- The Washington Times - Sunday, February 11, 2018

GOP senators unveiled President Trump’s enforcement-heavy immigration bill Sunday, ponying up their ante as Congress begins a three-week sprint to try to find a solution to border security and illegal immigrant “Dreamers.”

The plan, led by Sens. Charles E. Grassley and John Cornyn, could legalize as many as 1.8 million Dreamers in exchange for some of the biggest enforcement changes in two decades.

They proposed $25 billion to build a border wall, an end to the catch-and-release policies that free illegal immigrants into the interior of the U.S., new faster deportations for visitors who overstay their permits, and permanently authorizing the E-Verify system that some businesses use to check their workers’ legal status.

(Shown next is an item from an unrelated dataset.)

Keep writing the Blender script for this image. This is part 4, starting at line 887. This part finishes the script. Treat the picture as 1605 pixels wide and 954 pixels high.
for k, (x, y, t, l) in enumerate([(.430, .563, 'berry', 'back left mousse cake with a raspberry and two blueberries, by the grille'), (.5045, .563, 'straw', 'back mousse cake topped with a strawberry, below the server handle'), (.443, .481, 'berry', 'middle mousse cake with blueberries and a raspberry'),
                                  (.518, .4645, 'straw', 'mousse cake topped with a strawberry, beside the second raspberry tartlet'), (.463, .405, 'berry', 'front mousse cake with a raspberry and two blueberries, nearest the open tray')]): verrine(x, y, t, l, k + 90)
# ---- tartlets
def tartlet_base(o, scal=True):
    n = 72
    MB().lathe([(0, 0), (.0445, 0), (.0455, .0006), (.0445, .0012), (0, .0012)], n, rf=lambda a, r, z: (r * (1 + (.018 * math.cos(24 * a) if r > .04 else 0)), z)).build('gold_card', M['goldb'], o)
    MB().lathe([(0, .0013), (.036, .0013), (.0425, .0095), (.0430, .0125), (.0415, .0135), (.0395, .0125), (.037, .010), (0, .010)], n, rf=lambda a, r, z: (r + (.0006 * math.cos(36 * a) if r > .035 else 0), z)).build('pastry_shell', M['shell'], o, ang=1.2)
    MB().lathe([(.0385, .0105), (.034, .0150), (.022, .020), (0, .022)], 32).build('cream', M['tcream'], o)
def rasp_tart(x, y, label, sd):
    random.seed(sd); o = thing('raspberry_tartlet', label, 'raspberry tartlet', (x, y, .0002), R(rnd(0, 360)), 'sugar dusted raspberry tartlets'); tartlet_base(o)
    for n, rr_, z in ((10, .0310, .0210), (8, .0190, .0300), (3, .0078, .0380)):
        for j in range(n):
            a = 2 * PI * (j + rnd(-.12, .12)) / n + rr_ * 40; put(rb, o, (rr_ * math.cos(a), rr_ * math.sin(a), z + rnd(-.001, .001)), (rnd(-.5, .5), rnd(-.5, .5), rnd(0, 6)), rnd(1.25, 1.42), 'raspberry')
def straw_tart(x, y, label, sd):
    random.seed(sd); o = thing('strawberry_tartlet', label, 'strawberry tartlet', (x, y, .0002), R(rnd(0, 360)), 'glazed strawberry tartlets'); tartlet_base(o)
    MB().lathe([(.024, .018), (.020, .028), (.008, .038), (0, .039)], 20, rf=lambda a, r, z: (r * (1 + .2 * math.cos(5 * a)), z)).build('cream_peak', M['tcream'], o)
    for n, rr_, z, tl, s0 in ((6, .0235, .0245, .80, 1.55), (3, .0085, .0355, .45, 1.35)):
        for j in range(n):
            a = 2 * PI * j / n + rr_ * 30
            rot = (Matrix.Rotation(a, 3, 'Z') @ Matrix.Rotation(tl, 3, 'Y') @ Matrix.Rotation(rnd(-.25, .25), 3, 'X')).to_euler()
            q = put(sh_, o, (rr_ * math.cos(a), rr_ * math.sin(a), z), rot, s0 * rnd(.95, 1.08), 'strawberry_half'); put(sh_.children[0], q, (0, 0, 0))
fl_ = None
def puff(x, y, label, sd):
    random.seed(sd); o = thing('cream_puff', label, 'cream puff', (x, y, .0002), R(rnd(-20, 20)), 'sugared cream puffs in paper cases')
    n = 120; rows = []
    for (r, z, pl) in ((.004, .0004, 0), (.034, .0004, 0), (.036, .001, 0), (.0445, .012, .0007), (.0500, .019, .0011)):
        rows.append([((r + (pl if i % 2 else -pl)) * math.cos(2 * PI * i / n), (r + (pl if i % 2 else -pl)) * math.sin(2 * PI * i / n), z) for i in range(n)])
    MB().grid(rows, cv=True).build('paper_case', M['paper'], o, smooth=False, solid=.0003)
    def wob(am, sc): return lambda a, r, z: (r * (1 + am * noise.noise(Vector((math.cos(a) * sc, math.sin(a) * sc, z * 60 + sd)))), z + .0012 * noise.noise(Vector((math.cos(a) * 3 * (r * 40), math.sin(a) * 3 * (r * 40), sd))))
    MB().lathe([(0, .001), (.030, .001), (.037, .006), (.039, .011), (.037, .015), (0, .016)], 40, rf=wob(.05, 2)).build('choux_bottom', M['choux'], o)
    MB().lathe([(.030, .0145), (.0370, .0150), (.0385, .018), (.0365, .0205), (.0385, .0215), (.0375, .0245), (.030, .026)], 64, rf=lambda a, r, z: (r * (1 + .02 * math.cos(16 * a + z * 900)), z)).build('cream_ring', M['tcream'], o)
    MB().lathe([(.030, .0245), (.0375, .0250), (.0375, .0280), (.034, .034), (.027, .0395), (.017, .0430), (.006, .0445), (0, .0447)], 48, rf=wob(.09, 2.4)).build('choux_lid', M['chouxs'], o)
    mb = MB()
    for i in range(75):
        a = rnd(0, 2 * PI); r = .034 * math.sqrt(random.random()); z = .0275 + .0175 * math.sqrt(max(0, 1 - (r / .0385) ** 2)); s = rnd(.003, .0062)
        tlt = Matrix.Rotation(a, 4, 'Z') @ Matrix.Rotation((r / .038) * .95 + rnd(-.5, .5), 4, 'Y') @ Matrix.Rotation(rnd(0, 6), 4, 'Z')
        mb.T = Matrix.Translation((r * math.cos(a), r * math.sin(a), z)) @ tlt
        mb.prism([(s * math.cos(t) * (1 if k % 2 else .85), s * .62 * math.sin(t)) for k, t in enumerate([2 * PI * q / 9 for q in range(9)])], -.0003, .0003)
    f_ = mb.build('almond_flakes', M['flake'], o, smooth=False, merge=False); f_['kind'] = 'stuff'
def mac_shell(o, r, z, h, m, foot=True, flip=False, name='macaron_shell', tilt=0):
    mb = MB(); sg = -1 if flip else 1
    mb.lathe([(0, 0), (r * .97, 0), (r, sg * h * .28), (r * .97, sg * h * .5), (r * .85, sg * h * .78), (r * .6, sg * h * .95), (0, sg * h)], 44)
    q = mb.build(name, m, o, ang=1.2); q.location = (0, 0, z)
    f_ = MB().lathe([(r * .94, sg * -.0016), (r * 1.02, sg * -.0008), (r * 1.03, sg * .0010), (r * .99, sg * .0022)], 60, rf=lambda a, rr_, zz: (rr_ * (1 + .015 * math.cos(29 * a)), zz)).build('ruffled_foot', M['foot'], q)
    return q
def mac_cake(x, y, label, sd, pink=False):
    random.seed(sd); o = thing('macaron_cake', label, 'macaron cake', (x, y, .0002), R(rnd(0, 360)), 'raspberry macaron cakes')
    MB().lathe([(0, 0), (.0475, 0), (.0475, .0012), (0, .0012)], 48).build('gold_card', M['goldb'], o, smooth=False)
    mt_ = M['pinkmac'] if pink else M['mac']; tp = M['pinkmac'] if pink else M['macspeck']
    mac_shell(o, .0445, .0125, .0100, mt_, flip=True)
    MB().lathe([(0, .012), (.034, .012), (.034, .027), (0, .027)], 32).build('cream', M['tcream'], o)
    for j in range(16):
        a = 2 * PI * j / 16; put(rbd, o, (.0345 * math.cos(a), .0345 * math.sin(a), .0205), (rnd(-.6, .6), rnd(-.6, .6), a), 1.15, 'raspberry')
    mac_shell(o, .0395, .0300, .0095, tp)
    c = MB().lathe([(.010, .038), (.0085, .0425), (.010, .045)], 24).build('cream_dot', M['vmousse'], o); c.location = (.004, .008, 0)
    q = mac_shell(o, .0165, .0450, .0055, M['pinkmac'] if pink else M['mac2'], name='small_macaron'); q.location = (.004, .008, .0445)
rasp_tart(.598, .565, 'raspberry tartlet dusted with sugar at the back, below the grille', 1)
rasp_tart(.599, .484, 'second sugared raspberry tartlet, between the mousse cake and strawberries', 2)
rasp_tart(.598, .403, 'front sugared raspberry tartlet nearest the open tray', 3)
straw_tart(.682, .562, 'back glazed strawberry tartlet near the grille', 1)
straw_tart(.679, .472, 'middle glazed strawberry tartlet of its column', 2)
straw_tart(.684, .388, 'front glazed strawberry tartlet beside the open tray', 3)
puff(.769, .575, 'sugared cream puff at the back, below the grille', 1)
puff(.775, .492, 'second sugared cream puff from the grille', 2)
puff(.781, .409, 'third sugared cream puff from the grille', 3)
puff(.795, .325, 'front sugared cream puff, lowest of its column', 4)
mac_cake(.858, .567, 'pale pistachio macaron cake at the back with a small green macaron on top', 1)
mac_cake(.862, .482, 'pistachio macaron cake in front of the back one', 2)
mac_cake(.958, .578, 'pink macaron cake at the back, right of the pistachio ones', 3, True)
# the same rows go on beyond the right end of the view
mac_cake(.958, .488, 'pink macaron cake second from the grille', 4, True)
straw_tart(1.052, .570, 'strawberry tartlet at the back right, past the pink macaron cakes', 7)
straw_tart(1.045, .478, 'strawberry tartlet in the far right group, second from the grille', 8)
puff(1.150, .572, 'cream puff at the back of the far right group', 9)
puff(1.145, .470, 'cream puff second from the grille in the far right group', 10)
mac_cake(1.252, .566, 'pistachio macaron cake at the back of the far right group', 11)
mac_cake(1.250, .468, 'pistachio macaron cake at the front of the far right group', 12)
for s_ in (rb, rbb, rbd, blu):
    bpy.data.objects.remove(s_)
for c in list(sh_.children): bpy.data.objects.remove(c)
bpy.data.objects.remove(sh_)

The GOP proposal would also eliminate the Diversity Visa Lottery and reuse those visas to lower the existing immigration backlog.

And the senators called for much stricter limits on extended family who can be sponsored for future immigration — though parents would still be allowed to come on generous visitor visas. The stricter limits would be delayed until after the current family-based immigration backlog is cleared.

This is a rare opportunity to fix a real problem and protect the country in a thoughtful and compassionate way,” Mr. Grassley said. “We simply have to correct the loopholes in current law that allow dangerous criminals to enter and remain at large in our country.”

He said the plan has the backing of Mr. Trump, who had called for a four-point framework to deal with legalizing illegal immigrant Dreamers.

The plan both expands on Mr. Trump’s security proposals — E-Verify and a crackdown on repeat-illegal immigrants were not explicitly part of the president’s framework — while also making changes to ensure that overall legal immigration numbers aren’t reduced. That’s something most Democrats and Republicans on Capitol Hill have said is non-negotiable.

Still, the price tag of the wall and the other security changes are likely to be difficult to swallow for Democrats, who have indicated no willingness to crack down on current illegal immigrants as part of the ongoing negotiations.